Leave the pictures out and quote every line from the start of the listing to the line with "M_BARK = bark('banyan", inclusive.

───── Data

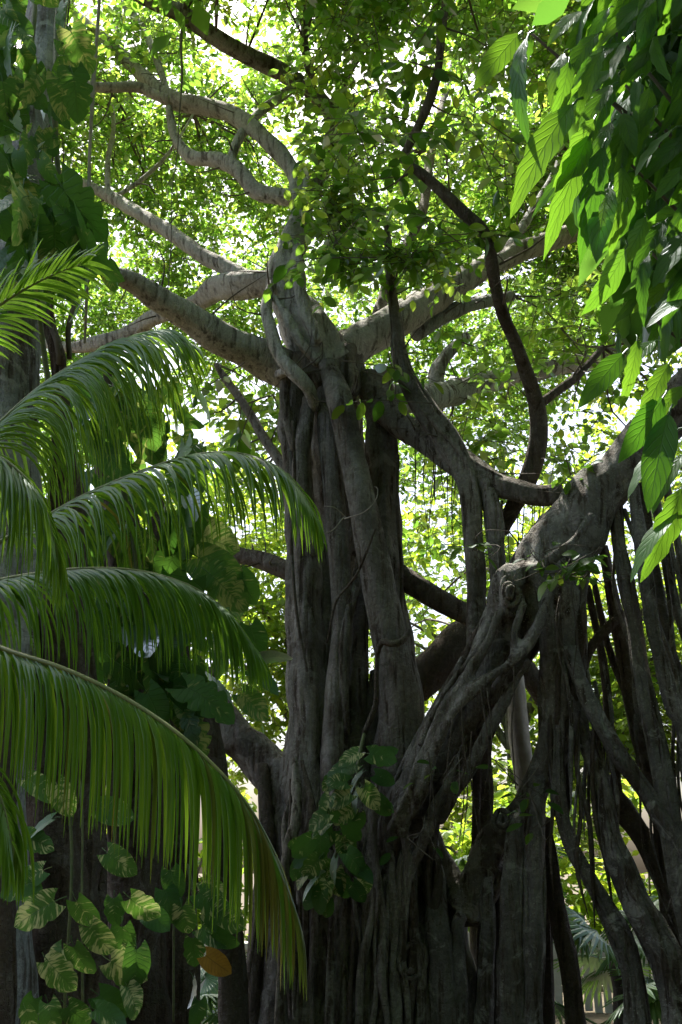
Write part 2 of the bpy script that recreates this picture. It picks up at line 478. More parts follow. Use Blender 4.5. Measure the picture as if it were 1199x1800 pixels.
def plain(name, a, b, scale=6., rough=.8, bump=.4):
    m, nt, N, L = new_mat(name)
    geo = nd(nt, 'ShaderNodeNewGeometry')
    n1 = nd(nt, 'ShaderNodeTexNoise', i_Scale=scale, i_Detail=7.0, i_Roughness=.65); L.new(geo.outputs['Position'], n1.inputs['Vector'])
    bs = nd(nt, 'ShaderNodeBsdfPrincipled', i_Roughness=rough)
    L.new(ramp(nt, n1.outputs['Fac'], [(.3, a), (.7, b)]), bs.inputs['Base Color'])
    bp = nd(nt, 'ShaderNodeBump', i_Strength=bump, i_Distance=.03); L.new(n1.outputs['Fac'], bp.inputs['Height']); L.new(bp.outputs[0], bs.inputs['Normal'])
    o = nd(nt, 'ShaderNodeOutputMaterial'); L.new(bs.outputs[0], o.inputs[0])
    return m

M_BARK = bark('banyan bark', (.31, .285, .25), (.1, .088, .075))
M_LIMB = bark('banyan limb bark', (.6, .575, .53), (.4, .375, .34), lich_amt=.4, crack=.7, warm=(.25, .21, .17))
M_BARK2 = bark('leaning banyan bark', (.29, .275, .25), (.09, .082, .072), lich_amt=.9)
M_BARKL = bark('left tree bark', (.48, .5, .51), (.27, .28, .28), lichen=(.62, .64, .62), lich_amt=.8, crack=.7)
M_DARK = bark('dark root bark', (.15, .125, .1), (.07, .057, .047), lich_amt=.25)
M_TWIG = plain('twig bark', (.07, .055, .04), (.16, .135, .105), 9.)
M_ROPE = plain('pale root bark', (.24, .21, .17), (.4, .36, .3), 14.)
M_STEM = plain('green vine stem', (.07, .1, .03), (.14, .16, .06), 20., .6)
M_FICUS = leaf_mat('banyan leaf', [(0, (.035, .075, .016)), (.6, (.055, .11, .022)), (1, (.1, .15, .03))],
                   [(0, (.17, .4, .035)), (.5, (.32, .57, .06)), (.85, (.54, .72, .09)), (1, (.72, .74, .1))], tw=.62)
M_FICUSN = leaf_mat('near banyan leaf', [(0, (.03, .07, .016)), (1, (.06, .12, .025))],
                    [(0, (.1, .26, .02)), (.7, (.2, .42, .03)), (1, (.4, .52, .05))], tw=.45, rand_obj=True)
M_BG = leaf_mat('background leaf', [(0, (.05, .1, .018)), (1, (.12, .17, .03))],
                [(0, (.24, .46, .03)), (.6, (.46, .64, .05)), (1, (.68, .72, .08))], tw=.58)
M_SHRUB = leaf_mat('shrub leaf', [(0, (.03, .075, .02)), (1, (.07, .14, .035))],
                   [(0, (.1, .28, .03)), (.7, (.22, .46, .05)), (1, (.42, .58, .08))], tw=.45)

# ------------------------------------------------------------------ ground
g = 400.
gm = mesh_np('ground', [(-g, -g, 0), (g, -g, 0), (g, g, 0), (-g, g, 0)], [(0, 1, 2, 3)], smooth=False)
M_SOIL = plain('leaf litter soil', (.045, .035, .022), (.12, .095, .055), 3., .95, .8)
obj('ground', gm, M_SOIL, kind='structure')

# ================================================================== central banyan
TB = at(610, gpy(9.0, 0), 9.0)
banyan = thing('banyan_tree', 'tall central banyan of many fused grey stems carrying the spreading sunlit crown', 'tree', TB)

def S(path, Y=9.0, seg=18, step=.06, **kw):
    p_, r_ = P(path, Y); return sweep(p_, r_, seg, step, **kw)

core = [
    S([(600, 640, 9.2, 46), (590, 700, 9.45, 52), (592, 780, 9.6, 56), (600, 900, 9.65, 54), (612, 980, 9.68, 44), (635, 1030, 9.7, 18)]),
    S([(515, 680, 9.0, 24), (518, 760, 9.0, 26), (525, 880, 9.0, 30), (533, 1000, 9.0, 31), (538, 1130, 9.0, 32), (542, 1280, 9.0, 38), (538, 1420, 9.0, 50), (545, 1600, 9.0, 62), (535, None, 9.0, 90)]),
    S([(655, 660, 9.2, 30), (668, 740, 9.2, 26), (671, 850, 9.2, 27), (682, 950, 9.15, 25), (692, 1050, 9.1, 23), (706, 1150, 9.1, 25), (716, 1250, 9.1, 27), (705, 1350, 9.1, 45), (690, 1480, 9.1, 70), (690, None, 9.1, 110)]),
    S([(548, 640, 9.0, 42), (580, 640, 9.05, 46), (620, 610, 9.2, 34)]),
    S([(500, 655, 9.0, 30), (530, 650, 9.0, 40), (565, 650, 9.0, 48), (610, 680, 9.1, 46)]),
    S([(625, 1300, 9.25, 55), (630, 1400, 9.2, 85), (640, 1520, 9.15, 110), (650, 1650, 9.1, 122), (655, None, 9.1, 150)]),
    S([(350, 1190, 9.3, 26), (398, 1272, 9.25, 31), (440, 1318, 9.2, 34), (485, 1362, 9.15, 37), (540, 1420, 9.1, 45)]),
    S([(480, 1365, 9.1, 22), (500, 1480, 8.95, 30), (500, 1620, 8.9, 34), (480, None, 8.85, 60)]),
    S([(715, 1400, 9.0, 14), (735, 1500, 9.0, 36), (765, 1620, 8.95, 52), (775, None, 8.9, 75)]),
    S([(725, 1390, 8.95, 10), (755, 1480, 8.9, 24), (785, 1560, 8.85, 36), (830, 1590, 8.75, 34), (870, 1520, 8.65, 28)]),
]
for x0, y0, x1, r in ((575, 1500, 560, 20), (610, 1480, 600, 24), (648, 1500, 640, 20), (672, 1540, 688, 24), (708, 1560, 722, 20), (745, 1600, 750, 18), (592, 1600, 585, 14)):
    core.append(S([(x0, y0, 8.75, r * .6), ((x0 * 2 + x1) / 3, y0 + 120, 8.55, r), (x1, None, 8.45, r * 1.5)], rough=.1))
for x0, y0, x1, r in ((520, 1330, 500, 9), (560, 1380, 545, 8), (600, 1420, 615, 9), (655, 1400, 640, 10), (690, 1440, 670, 9), (530, 1500, 520, 8), (625, 1560, 620, 9), (700, 1600, 705, 8), (660, 1620, 668, 7), (555, 1560, 570, 7), (735, 1500, 730, 9)):
    core.append(S([(x0, y0, 8.72, r * .6), (x0 + (x1 - x0) * .3 + rnd.uniform(-8, 8), y0 + 110, 8.5, r), (x0 + (x1 - x0) * .6 + rnd.uniform(-8, 8), y0 + 220, 8.42, r), (x1, None, 8.3, r * 1.6)], rough=.1, seg=10, wob=.02))
fuse('trunk', core, .017, M_BARK, banyan, smooth=3, relief=.014)
lm = [S([(575, 650, 9.0, 46), (550, 603, 8.98, 46), (525, 560, 9.0, 40), (503, 515, 9.0, 36), (500, 475, 9.0, 31), (514, 425, 9.0, 25), (527, 385, 9.0, 21), (524, 335, 9.0, 20), (526, 310, 9.1, 16)], rough=.09),
      S([(480, 520, 8.8, 9), (505, 560, 8.72, 10), (528, 600, 8.7, 9), (560, 640, 8.75, 8)], rough=.1), S([(530, 430, 8.9, 8), (522, 480, 8.75, 9), (535, 540, 8.72, 9), (560, 600, 8.7, 9)], rough=.1)]
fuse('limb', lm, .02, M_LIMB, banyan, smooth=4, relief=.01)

# separate stems on the front of the trunk
tube('stem', [(575, 640, 8.75, 16), (598, 705, 8.62, 23), (614, 780, 8.6, 23), (632, 860, 8.6, 23), (650, 950, 8.62, 27), (668, 1040, 8.65, 29), (688, 1140, 8.68, 31), (704, 1240, 8.72, 38), (700, 1340, 8.8, 46), (690, 1450, 8.9, 50)], M_BARK, banyan, seg=24, step=.05, flute=.03, rough=.03)
tube('stem', [(570, 660, 8.95, 14), (575, 720, 8.85, 18), (580, 800, 8.82, 18), (590, 900, 8.8, 19), (598, 1000, 8.8, 19), (602, 1100, 8.8, 19), (592, 1220, 8.8, 21), (588, 1350, 8.82, 24), (585, 1480, 8.85, 30)], M_BARK, banyan, seg=20, step=.05, flute=.03, rough=.03)
tube('stem', [(560, 960, 9.1, 16), (568, 1060, 9.1, 20), (572, 1180, 9.1, 22), (575, 1320, 9.1, 26)], M_BARK, banyan, seg=16)
tube('stem', [(640, 985, 9.2, 16), (632, 1060, 9.1, 20), (625, 1150, 9.05, 22), (625, 1260, 9.0, 24), (630, 1400, 8.95, 34)], M_BARK, banyan, seg=18, flute=.03, rough=.04)
tube('stem', [(630, 1005, 8.85, 8), (618, 1060, 8.75, 9), (606, 1120, 8.72, 9), (604, 1200, 8.72, 8), (612, 1290, 8.75, 6)], M_BARK, banyan, seg=10)
tube('stem', [(660, 1180, 9.0, 10), (655, 1250, 8.95, 12), (660, 1330, 8.9, 14)], M_BARK, banyan, seg=10)
tube('stem', [(545, 700, 8.85, 13), (535, 760, 8.8, 14), (528, 830, 8.8, 15), (540, 900, 8.85, 13), (548, 980, 8.9, 10)], M_BARK, banyan, seg=12)
tube('stem', [(505, 650, 8.72, 9), (500, 700, 8.75, 9), (508, 745, 8.8, 9), (520, 790, 8.85, 9)], M_BARK, banyan, seg=12)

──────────

#### [Task response]
Write part 2 of the bpy script that recreates this picture. It picks up at line 478. More parts follow. Use Blender 4.5. Measure the picture as if it were 1199x1800 pixels.
def plain(name, a, b, scale=6., rough=.8, bump=.4):
    m, nt, N, L = new_mat(name)
    geo = nd(nt, 'ShaderNodeNewGeometry')
    n1 = nd(nt, 'ShaderNodeTexNoise', i_Scale=scale, i_Detail=7.0, i_Roughness=.65); L.new(geo.outputs['Position'], n1.inputs['Vector'])
    bs = nd(nt, 'ShaderNodeBsdfPrincipled', i_Roughness=rough)
    L.new(ramp(nt, n1.outputs['Fac'], [(.3, a), (.7, b)]), bs.inputs['Base Color'])
    bp = nd(nt, 'ShaderNodeBump', i_Strength=bump, i_Distance=.03); L.new(n1.outputs['Fac'], bp.inputs['Height']); L.new(bp.outputs[0], bs.inputs['Normal'])
    o = nd(nt, 'ShaderNodeOutputMaterial'); L.new(bs.outputs[0], o.inputs[0])
    return m

M_BARK = bark('banyan bark', (.31, .285, .25), (.1, .088, .075))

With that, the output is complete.